We’ve spoken often of the Basque war children who had to leave behind their homeland, ours, to take refuge from the swipes and swats of Francoism.  The symbol of this terrible exile is the Habana, with more than 4,000 refugees aboard, 3,840 of them children, which set sail on May 21, 1937 for the British port of Southampton, where it would arrive two days later.

We have spoken about the huge commitment of those people of all ideologies, creeds, and social conditions to make it possible for these boys and girls to find safe refuge.  The case in Great Britain is the one we’ve covered most.  This is due greatly to the immense and worthy work the Basque Children of ’37 Association of UK has been carrying out to preserve the memory of those who took refuge and those who took them in, and thereby preserving a key part of the history of the Basques.

Now, thanks to this association, we’ve discovered a short documentary filmed upon the arrival of the Habana to Southampton that May 23, and some images of the first camp where those boys, girls, and adults were taken to be cared for.

This graphic document was shared a few days ago on YouTube by Wessex Film and Sound Archive, at the Hampshire County Council.

We have to admit that these images moved us, as, we’re sure, they will move anyone who sees them.  Among those faces, happy and scared, are those of the fathers, mothers, and grandparents of those of us who are watching them now.
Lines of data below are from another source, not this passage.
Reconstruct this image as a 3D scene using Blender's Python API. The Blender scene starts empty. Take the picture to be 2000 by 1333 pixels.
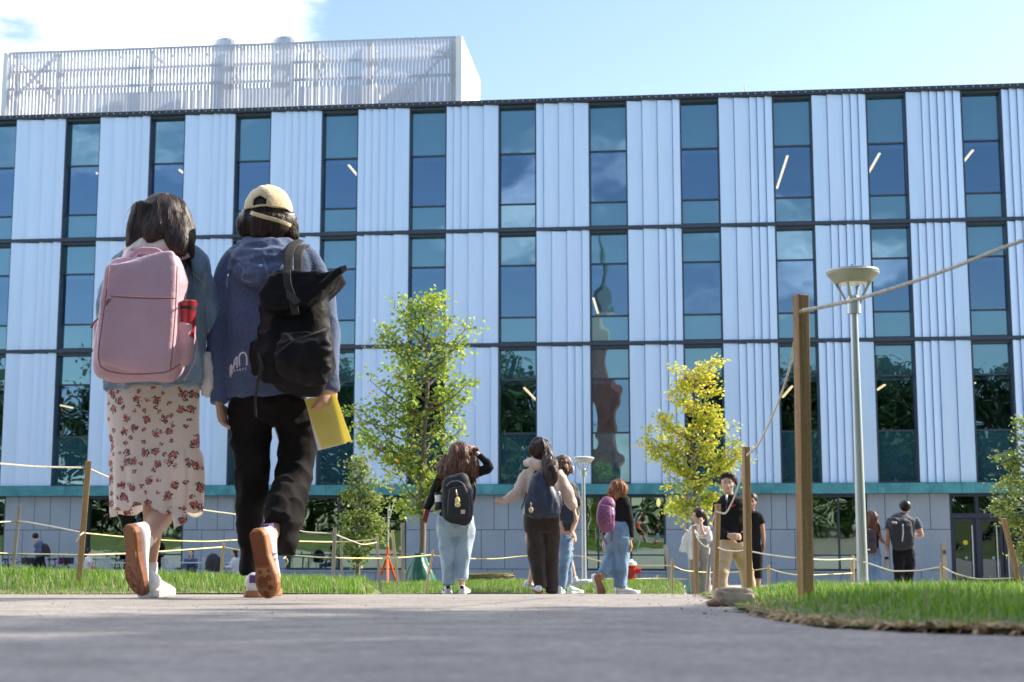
import bpy, bmesh, math, random
import numpy as np
from mathutils import Vector, Matrix, noise
from mathutils.bvhtree import BVHTree
PI = math.pi
random.seed(7); rng = np.random.default_rng(7)
SC = bpy.context.scene
COL = SC.collection
# ------------------------------------------------------------------ camera model
FPX = 2800.0; PITCH = 0.1333; ROLL = -0.0004
_cp, _sp = math.cos(PITCH), math.sin(PITCH)
FW = Vector((0, _cp, _sp)); _u = Vector((0, -_sp, _cp)); _r = Vector((1, 0, 0))
RT = _r*math.cos(ROLL) + _u*math.sin(ROLL); UP = _u*math.cos(ROLL) - _r*math.sin(ROLL)
def P(px, py, D):
    """world point seen at photo position (px,py), D metres ahead along the ground"""
    d = FW + RT*((px-1000)/FPX) - UP*((py-666.5)/FPX)
    return d*(D/d.y)
GT = [(-400, -2), (-60, -.4), (-10, .0), (0, .09), (1, .12), (2, .15), (3, .18), (4, .205), (5, .232), (5.8, .254), (8, .335), (10, .415), (15.2, .635), (17.5, .725),
      (20, .81), (26, 1.0), (30, 1.12), (40, 1.45), (47, 1.66), (54, 1.86), (80, 2.3), (400, 3.5)]
GX = np.array([a for a, b in GT]); GY = np.array([b for a, b in GT])
def G(y): return float(-np.interp(y, GX, GY))
def onground(px, D):
    p = P(px, 1100, D); p.z = G(D); return p
# ------------------------------------------------------------------ object helpers
def link(o, parent=None):
    COL.objects.link(o)
    if parent is not None: o.parent = parent
    return o
def meta(o, label=None, cat=None, group=None, kind=None):
    if label: o['label'] = label
    if cat: o['category'] = cat
    if group: o['group'] = group
    if kind: o['kind'] = kind
    return o
def thing(name, loc, label, cat, group=None, rz=0):
    o = bpy.data.objects.new(name, None); o.location = loc; o.rotation_euler = (0, 0, rz)
    o.empty_display_size = .2
    link(o); return meta(o, label, cat, group)
def world_of(o):
    M = Matrix.Identity(4)
    while o is not None:
        M = Matrix.LocRotScale(o.location, o.rotation_euler, None) @ M; o = o.parent
    return M
def finish(name, me, mat, parent=None, base=None, smooth=False):
    """me holds WORLD coordinates; the object gets its origin at base (or its parent's)"""
    M = world_of(parent) if parent is not None else Matrix.Identity(4)
    me.transform(M.inverted())
    o = bpy.data.objects.new(name, me)
    if parent is None and base is not None:
        me.transform(Matrix.Translation(-Vector(base))); o.location = base
    if mat is not None:
        mats = mat if isinstance(mat, (list, tuple)) else [mat]
        for m in mats: me.materials.append(m)
    if smooth:
        me.polygons.foreach_set('use_smooth', [True]*len(me.polygons))
    me.name = name
    return link(o, parent)
def bm_obj(name, bm, mat, parent=None, base=None, smooth=False):
    me = bpy.data.meshes.new(name)
    bmesh.ops.recalc_face_normals(bm, faces=bm.faces)
    bm.to_mesh(me); bm.free()
    return finish(name, me, mat, parent, base, smooth)
def np_mesh(name, V, F, mi=None):
    """V (n,3), F (m,k) same k"""
    me = bpy.data.meshes.new(name)
    V = np.asarray(V, np.float32); F = np.asarray(F, np.int32); k = F.shape[1]
    me.vertices.add(len(V)); me.vertices.foreach_set('co', V.ravel())
    me.loops.add(F.size); me.loops.foreach_set('vertex_index', F.ravel())
    me.polygons.add(len(F)); me.polygons.foreach_set('loop_start', np.arange(len(F), dtype=np.int32)*k)
    me.polygons.foreach_set('loop_total', np.full(len(F), k, np.int32))
    if mi is not None: me.polygons.foreach_set('material_index', np.asarray(mi, np.int32))
    me.update(calc_edges=True); return me
def box(bm, c, s, M=None):
    """axis box centre c size s, optional matrix"""
    r = bmesh.ops.create_cube(bm, size=1.0)
    T = Matrix.Translation(Vector(c)) @ Matrix.Diagonal((s[0], s[1], s[2], 1))
    if M is not None: T = M @ T
    bmesh.ops.transform(bm, matrix=T, verts=r['verts']); return r['verts']
def bxyz(bm, x0, x1, y0, y1, z0, z1, M=None):
    return box(bm, ((x0+x1)/2, (y0+y1)/2, (z0+z1)/2), (abs(x1-x0), abs(y1-y0), abs(z1-z0)), M)
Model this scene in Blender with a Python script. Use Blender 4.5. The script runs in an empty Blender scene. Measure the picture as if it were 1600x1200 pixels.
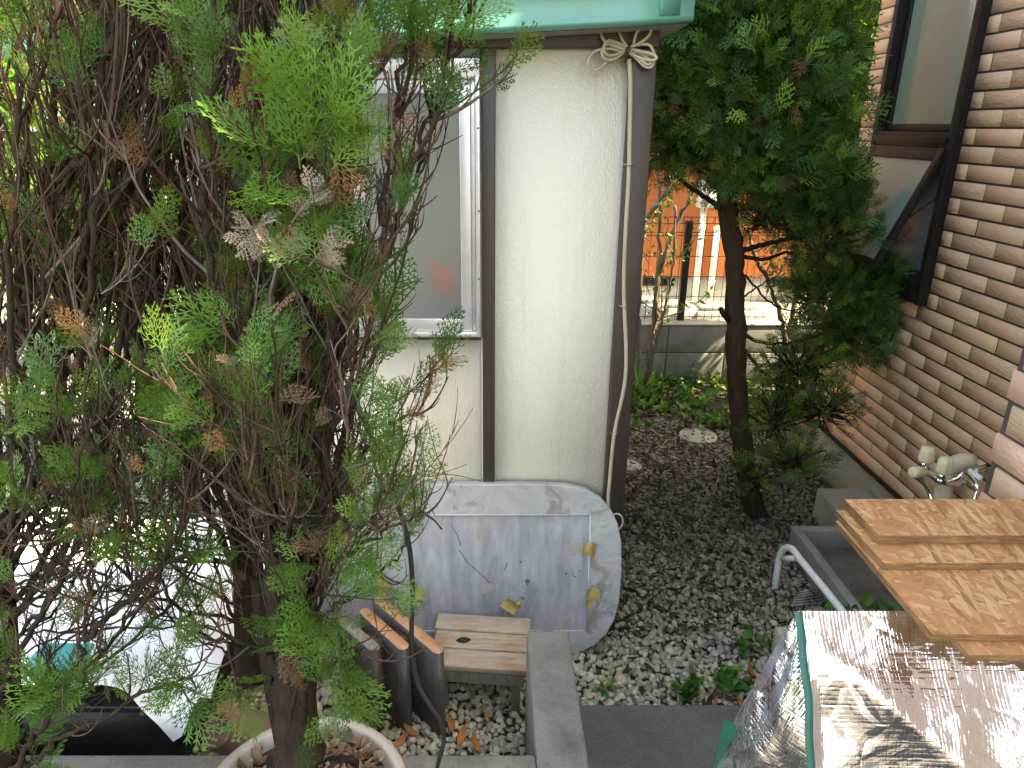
import bpy, math, random
import numpy as np
from mathutils import Vector, Matrix

# ------------------------------------------------------------------ camera, light, exposure
sc = bpy.context.scene
PITCH = math.radians(20.13)
CT, ST = math.cos(PITCH), math.sin(PITCH)
F, PU, CAMZ = 1105.0, 765.0, 1.68
cam = bpy.data.cameras.new("camera")
cam.sensor_width = 36.0
cam.lens = 36.0 * F / 1600.0
cam.shift_x = (800.0 - PU) / 1600.0
cam.clip_start = 0.02
cam.clip_end = 2000
co = bpy.data.objects.new("camera", cam)
sc.collection.objects.link(co)
co.location = (0, 0, CAMZ)
co.rotation_euler = (math.radians(90) - PITCH, 0, 0)
sc.camera = co

SUN = Vector((0.60, -0.13, 0.79)).normalized()
w = bpy.data.worlds.new("World"); sc.world = w; w.use_nodes = True
wn = w.node_tree.nodes; wl = w.node_tree.links
bg = wn["Background"]
sky = wn.new("ShaderNodeTexSky"); sky.sky_type = 'NISHITA'; sky.sun_disc = False
sky.sun_elevation = math.asin(SUN.z)
sky.sun_rotation = math.atan2(SUN.x, SUN.y)
sky.dust_density = 2.0
wl.new(sky.outputs[0], bg.inputs[0]); bg.inputs[1].default_value = 0.15
sun = bpy.data.lights.new("sun", 'SUN'); sun.energy = 3.0; sun.angle = math.radians(0.5)
sun.color = (1.0, 0.94, 0.85)
so = bpy.data.objects.new("sun", sun); sc.collection.objects.link(so)
so.rotation_euler = SUN.to_track_quat('Z', 'Y').to_euler(); so.location = (6, -2, 9)
sc.view_settings.view_transform = 'Standard'
sc.view_settings.look = 'None'
sc.view_settings.exposure = 3.05
sc.view_settings.use_white_balance = True
sc.view_settings.white_balance_temperature = 9400
sc.view_settings.white_balance_tint = 6
sc.view_settings.gamma = 1.0
sc.render.engine = 'CYCLES'
sc.cycles.use_denoising = True
sc.cycles.max_bounces = 8
sc.cycles.sample_clamp_indirect = 6

# ------------------------------------------------------------------ helpers
def at(u, v, Y):
    """world point at forward distance Y seen at photo pixel (u, v)"""
    x = (u - PU) / F; y = -(v - 600.0) / F
    fy = CT + y * ST; fz = -ST + y * CT
    d = Y / fy
    return np.array((x * d, Y, CAMZ + fz * d))
def gnd(u, v, z=0.0):
    y = -(v - 600.0) / F
    d = (z - CAMZ) / (-ST + y * CT)
    return np.array(((u - PU) / F * d, (CT + y * ST) * d, z))
def nrm(a):
    a = np.asarray(a, float); return a / (np.linalg.norm(a) + 1e-12)

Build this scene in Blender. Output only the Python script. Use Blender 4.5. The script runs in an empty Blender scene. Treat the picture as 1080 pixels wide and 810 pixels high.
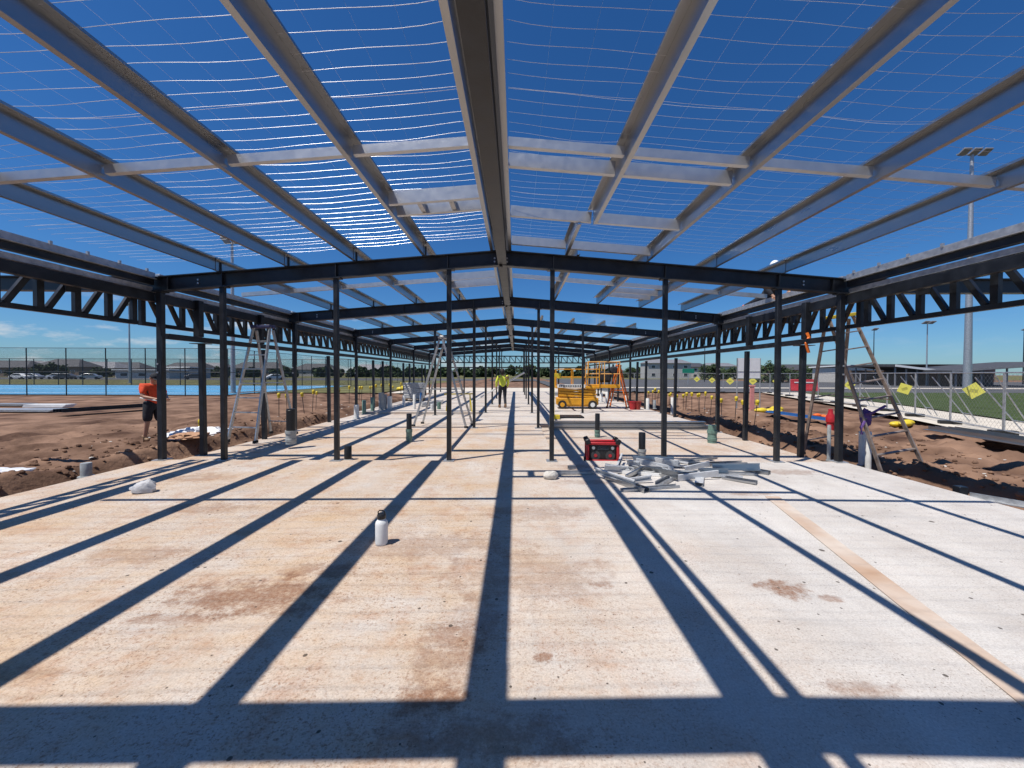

This is our history, which, even if it happened almost a hundred years ago, has left an indelible mark on our present, and on our future.  It is, without a doubt, a story of good and evil, of the innocent and the guilty; a story in which the bad guys won the battle and sentenced us to death, destruction, exile, and persecution; a story that deprived us of a present and future that should have been different, and undoubtedly better.

Those faces, the face of that boy peeking out the Habana‘s porthole, tells us to never forget that.

Eskerrik asko to Wessex Film and Sound Archive for sharing it, and to the Basque Children of ’37 Association of UK, once again, for their hard work and commitment to preserving the memory of that part of the history of our nation.  And thanks to all who, from near and afar, died what they could to provide a safe haven to those boys and girls who, thanks to them, became our parents and grandparents.